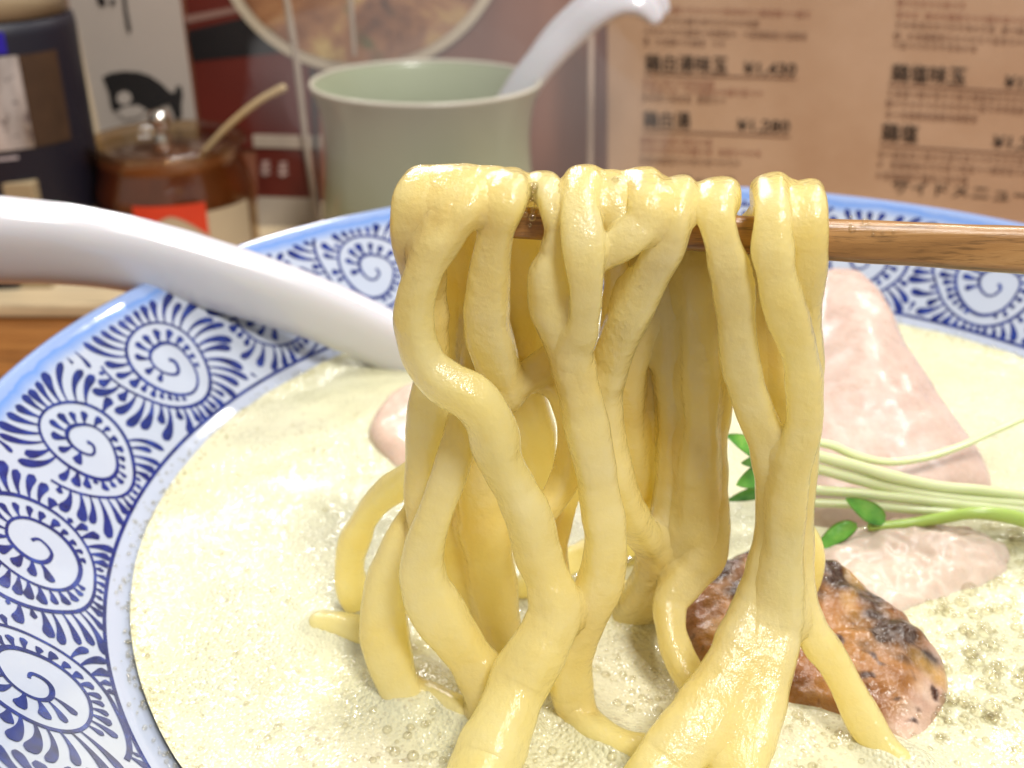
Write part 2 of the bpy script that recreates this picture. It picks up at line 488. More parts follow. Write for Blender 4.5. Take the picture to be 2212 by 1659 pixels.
nood('noodle with a bulging knee left of centre, hanging straight down the middle', [
    (1172,398,0,66),(1190,445,-3.5,46),(1203,495,-4,42),(1200,545,-4.5,58),(1187,600,-5,82),(1194,665,-5,88),(1216,740,-5,88),(1243,815,-5.5,86),(1265,890,-5.5,84),(1281,970,-6,82),(1291,1050,-6,80),(1302,1120,-6.5,80),(1306,1190,-7,82),(1294,1260,-7.5,84),(1268,1320,-8,88),(1245,1390,-8,86),(1232,1470,-8,84),(1240,1560,-8,80)], (-20, 780))
nood('short noodle in front of the bulging one, beside the small loop', [
    (1260,396,0,76),(1252,440,-4.5,75),(1258,500,-6.5,75),(1264,575,-7.5,75),(1266,640,-7.5,73),(1258,700,-7,68),(1244,760,-6,62),(1238,830,-5,56)], (0, 640))
nood('noodle bent into a small U-shaped loop just under the chopstick', [
    (1388,398,0,72),(1400,435,-4.5,71),(1388,485,-5.5,70),(1345,524,-6,68),(1300,550,-5.5,64),(1255,565,-3,58),(1215,600,-2,56)], (-8, 860))
nood('noodle seen inside the U-shaped loop', [
    (1325,396,0,60),(1318,440,-3.5,58),(1320,490,-3.8,58),(1330,560,-3,60),(1335,650,-2,64),(1330,740,-1,66),(1322,800,0,60)], (10, 600))
nood('noodle slanting down to the left from beneath the loop', [
    (1462,415,0,80),(1457,455,-4.5,78),(1442,525,-5,76),(1405,600,-4.5,76),(1364,680,-4,76),(1330,750,-3,76),(1308,830,-2,76),(1306,930,-1.5,80),(1325,1030,-1,80),(1358,1110,0,76),(1395,1165,2,70),(1410,1230,5,64),(1400,1300,9,60)], (20, 860))
nood('noodle right of the wide gap over the chopstick, joining the right leg', [
    (1550,425,0,84),(1545,465,-4.5,80),(1560,530,-5,78),(1580,610,-5,78),(1592,700,-5,78),(1603,800,-5,80),(1626,880,-5,78),(1656,960,-5,72),(1668,1050,-5,68),(1670,1130,-5.5,70),(1655,1220,-6.5,80),(1640,1310,-8,92),(1600,1400,-11,108),(1555,1490,-14,120),(1500,1575,-17.5,130),(1440,1650,-20,132),(1395,1710,-22,126)], (-10, 640))
nood('foremost noodle of the right leg with foam on its upper bulge', [
    (1665,415,0,78),(1668,455,-5,76),(1668,530,-6.5,86),(1678,600,-7,80),(1700,680,-7,74),(1725,755,-7,72),(1738,830,-7,72),(1735,920,-7,74),(1715,1010,-7,74),(1700,1090,-7,74),(1697,1180,-7.5,76),(1690,1270,-8.5,82),(1680,1350,-9.5,92),(1665,1430,-12,98),(1640,1520,-15,102),(1612,1610,-18.5,106),(1590,1690,-21.5,106)], (6, 680))
nood('outermost noodle on the right, forking off to the lower right', [
    (1738,425,0,82),(1746,465,-4,80),(1746,550,-4.5,74),(1740,640,-4,70),(1742,730,-3.5,66),(1746,820,-3.5,62),(1746,900,-4,60),(1736,1000,-4,60),(1722,1100,-4.5,62),(1718,1200,-5.5,66),(1728,1290,-7,74),(1758,1370,-8.5,74),(1800,1430,-9.5,67),(1835,1500,-11,65),(1870,1560,-12.5,68),(1910,1620,-14.5,72),(1955,1685,-16.5,76)], (-8, 680))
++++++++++
**Your goal:** Quote the material exactly. Pictures stay out.

**Output of the task:**
Write part 2 of the bpy script that recreates this picture. It picks up at line 488. More parts follow. Write for Blender 4.5. Take the picture to be 2212 by 1659 pixels.
nood('noodle with a bulging knee left of centre, hanging straight down the middle', [
    (1172,398,0,66),(1190,445,-3.5,46),(1203,495,-4,42),(1200,545,-4.5,58),(1187,600,-5,82),(1194,665,-5,88),(1216,740,-5,88),(1243,815,-5.5,86),(1265,890,-5.5,84),(1281,970,-6,82),(1291,1050,-6,80),(1302,1120,-6.5,80),(1306,1190,-7,82),(1294,1260,-7.5,84),(1268,1320,-8,88),(1245,1390,-8,86),(1232,1470,-8,84),(1240,1560,-8,80)], (-20, 780))
nood('short noodle in front of the bulging one, beside the small loop', [
    (1260,396,0,76),(1252,440,-4.5,75),(1258,500,-6.5,75),(1264,575,-7.5,75),(1266,640,-7.5,73),(1258,700,-7,68),(1244,760,-6,62),(1238,830,-5,56)], (0, 640))
nood('noodle bent into a small U-shaped loop just under the chopstick', [
    (1388,398,0,72),(1400,435,-4.5,71),(1388,485,-5.5,70),(1345,524,-6,68),(1300,550,-5.5,64),(1255,565,-3,58),(1215,600,-2,56)], (-8, 860))
nood('noodle seen inside the U-shaped loop', [
    (1325,396,0,60),(1318,440,-3.5,58),(1320,490,-3.8,58),(1330,560,-3,60),(1335,650,-2,64),(1330,740,-1,66),(1322,800,0,60)], (10, 600))
nood('noodle slanting down to the left from beneath the loop', [
    (1462,415,0,80),(1457,455,-4.5,78),(1442,525,-5,76),(1405,600,-4.5,76),(1364,680,-4,76),(1330,750,-3,76),(1308,830,-2,76),(1306,930,-1.5,80),(1325,1030,-1,80),(1358,1110,0,76),(1395,1165,2,70),(1410,1230,5,64),(1400,1300,9,60)], (20, 860))
nood('noodle right of the wide gap over the chopstick, joining the right leg', [
    (1550,425,0,84),(1545,465,-4.5,80),(1560,530,-5,78),(1580,610,-5,78),(1592,700,-5,78),(1603,800,-5,80),(1626,880,-5,78),(1656,960,-5,72),(1668,1050,-5,68),(1670,1130,-5.5,70),(1655,1220,-6.5,80),(1640,1310,-8,92),(1600,1400,-11,108),(1555,1490,-14,120),(1500,1575,-17.5,130),(1440,1650,-20,132),(1395,1710,-22,126)], (-10, 640))
nood('foremost noodle of the right leg with foam on its upper bulge', [
    (1665,415,0,78),(1668,455,-5,76),(1668,530,-6.5,86),(1678,600,-7,80),(1700,680,-7,74),(1725,755,-7,72),(1738,830,-7,72),(1735,920,-7,74),(1715,1010,-7,74),(1700,1090,-7,74),(1697,1180,-7.5,76),(1690,1270,-8.5,82),(1680,1350,-9.5,92),(1665,1430,-12,98),(1640,1520,-15,102),(1612,1610,-18.5,106),(1590,1690,-21.5,106)], (6, 680))
nood('outermost noodle on the right, forking off to the lower right', [
    (1738,425,0,82),(1746,465,-4,80),(1746,550,-4.5,74),(1740,640,-4,70),(1742,730,-3.5,66),(1746,820,-3.5,62),(1746,900,-4,60),(1736,1000,-4,60),(1722,1100,-4.5,62),(1718,1200,-5.5,66),(1728,1290,-7,74),(1758,1370,-8.5,74),(1800,1430,-9.5,67),(1835,1500,-11,65),(1870,1560,-12.5,68),(1910,1620,-14.5,72),(1955,1685,-16.5,76)], (-8, 680))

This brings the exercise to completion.